Stored rows:
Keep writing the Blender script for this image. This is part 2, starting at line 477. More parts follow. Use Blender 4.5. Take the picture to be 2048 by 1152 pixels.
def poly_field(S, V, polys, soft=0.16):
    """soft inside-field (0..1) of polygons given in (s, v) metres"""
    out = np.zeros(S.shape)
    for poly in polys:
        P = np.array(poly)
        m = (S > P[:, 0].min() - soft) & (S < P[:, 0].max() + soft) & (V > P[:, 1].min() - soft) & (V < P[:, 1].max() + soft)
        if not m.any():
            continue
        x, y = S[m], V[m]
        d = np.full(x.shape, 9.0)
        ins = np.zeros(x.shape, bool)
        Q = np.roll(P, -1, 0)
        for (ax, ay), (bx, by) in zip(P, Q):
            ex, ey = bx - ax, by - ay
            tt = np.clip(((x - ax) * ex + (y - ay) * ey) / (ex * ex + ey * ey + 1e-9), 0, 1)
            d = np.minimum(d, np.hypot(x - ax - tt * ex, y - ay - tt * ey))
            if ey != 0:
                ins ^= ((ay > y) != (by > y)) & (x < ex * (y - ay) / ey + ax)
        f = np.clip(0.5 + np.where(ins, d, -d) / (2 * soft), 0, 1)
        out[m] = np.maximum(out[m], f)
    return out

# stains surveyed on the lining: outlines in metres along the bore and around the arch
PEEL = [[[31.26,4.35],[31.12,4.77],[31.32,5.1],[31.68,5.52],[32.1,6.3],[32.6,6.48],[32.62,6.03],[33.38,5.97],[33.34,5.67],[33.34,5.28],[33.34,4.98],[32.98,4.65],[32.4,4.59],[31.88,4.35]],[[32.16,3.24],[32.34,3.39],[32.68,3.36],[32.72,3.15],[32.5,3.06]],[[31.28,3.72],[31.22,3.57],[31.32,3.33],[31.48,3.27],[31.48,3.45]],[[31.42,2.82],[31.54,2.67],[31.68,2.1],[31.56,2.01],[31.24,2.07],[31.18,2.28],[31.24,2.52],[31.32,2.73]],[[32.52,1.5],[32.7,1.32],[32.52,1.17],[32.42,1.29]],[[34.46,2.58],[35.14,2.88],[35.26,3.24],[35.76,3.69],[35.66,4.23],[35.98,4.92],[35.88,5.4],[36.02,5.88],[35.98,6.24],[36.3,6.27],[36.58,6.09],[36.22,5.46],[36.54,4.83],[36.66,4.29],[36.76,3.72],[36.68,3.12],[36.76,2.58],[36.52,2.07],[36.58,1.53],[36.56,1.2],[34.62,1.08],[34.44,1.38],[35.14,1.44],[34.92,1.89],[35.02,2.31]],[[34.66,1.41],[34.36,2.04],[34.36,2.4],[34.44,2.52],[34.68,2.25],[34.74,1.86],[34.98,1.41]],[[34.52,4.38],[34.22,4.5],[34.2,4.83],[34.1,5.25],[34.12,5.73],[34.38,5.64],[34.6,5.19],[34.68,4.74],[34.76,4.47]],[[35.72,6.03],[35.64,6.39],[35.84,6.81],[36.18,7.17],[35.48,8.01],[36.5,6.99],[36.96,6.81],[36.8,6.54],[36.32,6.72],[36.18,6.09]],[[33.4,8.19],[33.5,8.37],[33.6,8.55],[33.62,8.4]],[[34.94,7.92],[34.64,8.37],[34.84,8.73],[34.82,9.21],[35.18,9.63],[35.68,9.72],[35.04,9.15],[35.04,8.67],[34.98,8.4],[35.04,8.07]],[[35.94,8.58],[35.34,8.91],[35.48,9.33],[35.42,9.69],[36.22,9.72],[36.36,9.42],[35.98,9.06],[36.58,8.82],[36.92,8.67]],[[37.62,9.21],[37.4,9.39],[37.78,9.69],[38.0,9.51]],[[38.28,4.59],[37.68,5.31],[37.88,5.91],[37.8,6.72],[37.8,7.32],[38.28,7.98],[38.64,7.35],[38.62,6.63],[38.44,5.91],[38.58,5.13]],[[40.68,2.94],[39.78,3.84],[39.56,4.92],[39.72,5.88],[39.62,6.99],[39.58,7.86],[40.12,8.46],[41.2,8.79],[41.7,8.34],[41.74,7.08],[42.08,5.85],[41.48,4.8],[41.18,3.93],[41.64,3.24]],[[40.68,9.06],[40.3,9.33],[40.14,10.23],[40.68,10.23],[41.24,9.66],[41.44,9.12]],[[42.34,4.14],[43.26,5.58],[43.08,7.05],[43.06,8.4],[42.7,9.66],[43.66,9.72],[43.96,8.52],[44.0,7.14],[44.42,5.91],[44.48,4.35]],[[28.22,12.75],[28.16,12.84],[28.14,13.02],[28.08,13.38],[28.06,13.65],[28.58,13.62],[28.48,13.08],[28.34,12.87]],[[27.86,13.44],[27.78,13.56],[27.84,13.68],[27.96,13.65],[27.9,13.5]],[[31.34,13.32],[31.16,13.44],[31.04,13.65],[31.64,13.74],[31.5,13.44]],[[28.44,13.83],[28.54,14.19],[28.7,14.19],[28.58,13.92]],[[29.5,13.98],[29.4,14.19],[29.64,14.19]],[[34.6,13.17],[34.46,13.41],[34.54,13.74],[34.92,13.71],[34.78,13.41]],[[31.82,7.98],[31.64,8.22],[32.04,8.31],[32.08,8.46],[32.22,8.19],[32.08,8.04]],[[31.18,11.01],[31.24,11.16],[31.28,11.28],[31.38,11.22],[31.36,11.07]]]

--

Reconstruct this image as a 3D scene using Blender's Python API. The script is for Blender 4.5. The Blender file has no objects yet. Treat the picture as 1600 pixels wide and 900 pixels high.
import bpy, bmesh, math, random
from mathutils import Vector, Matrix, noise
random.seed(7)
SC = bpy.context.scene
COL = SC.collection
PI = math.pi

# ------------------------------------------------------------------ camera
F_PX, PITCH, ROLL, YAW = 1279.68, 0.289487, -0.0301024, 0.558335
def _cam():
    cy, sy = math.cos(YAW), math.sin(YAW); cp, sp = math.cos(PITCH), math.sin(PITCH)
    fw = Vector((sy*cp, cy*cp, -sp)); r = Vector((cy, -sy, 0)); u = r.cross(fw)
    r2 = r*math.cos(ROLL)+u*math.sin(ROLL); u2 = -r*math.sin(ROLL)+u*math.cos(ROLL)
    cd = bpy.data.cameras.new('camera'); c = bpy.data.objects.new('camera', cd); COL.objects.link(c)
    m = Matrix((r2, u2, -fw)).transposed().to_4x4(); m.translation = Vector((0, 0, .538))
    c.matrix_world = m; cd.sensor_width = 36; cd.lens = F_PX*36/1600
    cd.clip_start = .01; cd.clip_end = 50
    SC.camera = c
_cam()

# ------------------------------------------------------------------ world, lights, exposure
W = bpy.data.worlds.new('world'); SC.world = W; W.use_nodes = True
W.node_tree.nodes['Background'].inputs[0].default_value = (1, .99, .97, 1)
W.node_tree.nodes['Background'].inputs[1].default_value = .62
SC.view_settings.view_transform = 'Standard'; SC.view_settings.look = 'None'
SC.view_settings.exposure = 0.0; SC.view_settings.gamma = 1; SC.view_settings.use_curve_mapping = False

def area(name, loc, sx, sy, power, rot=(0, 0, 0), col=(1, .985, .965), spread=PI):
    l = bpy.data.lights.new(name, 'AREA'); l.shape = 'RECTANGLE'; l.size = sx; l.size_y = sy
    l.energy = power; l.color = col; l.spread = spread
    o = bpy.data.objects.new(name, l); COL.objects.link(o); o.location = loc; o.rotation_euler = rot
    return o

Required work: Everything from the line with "Reconstruct this image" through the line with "PI = math.pi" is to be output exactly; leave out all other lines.

Task result:
Reconstruct this image as a 3D scene using Blender's Python API. The script is for Blender 4.5. The Blender file has no objects yet. Treat the picture as 1600 pixels wide and 900 pixels high.
import bpy, bmesh, math, random
from mathutils import Vector, Matrix, noise
random.seed(7)
SC = bpy.context.scene
COL = SC.collection
PI = math.pi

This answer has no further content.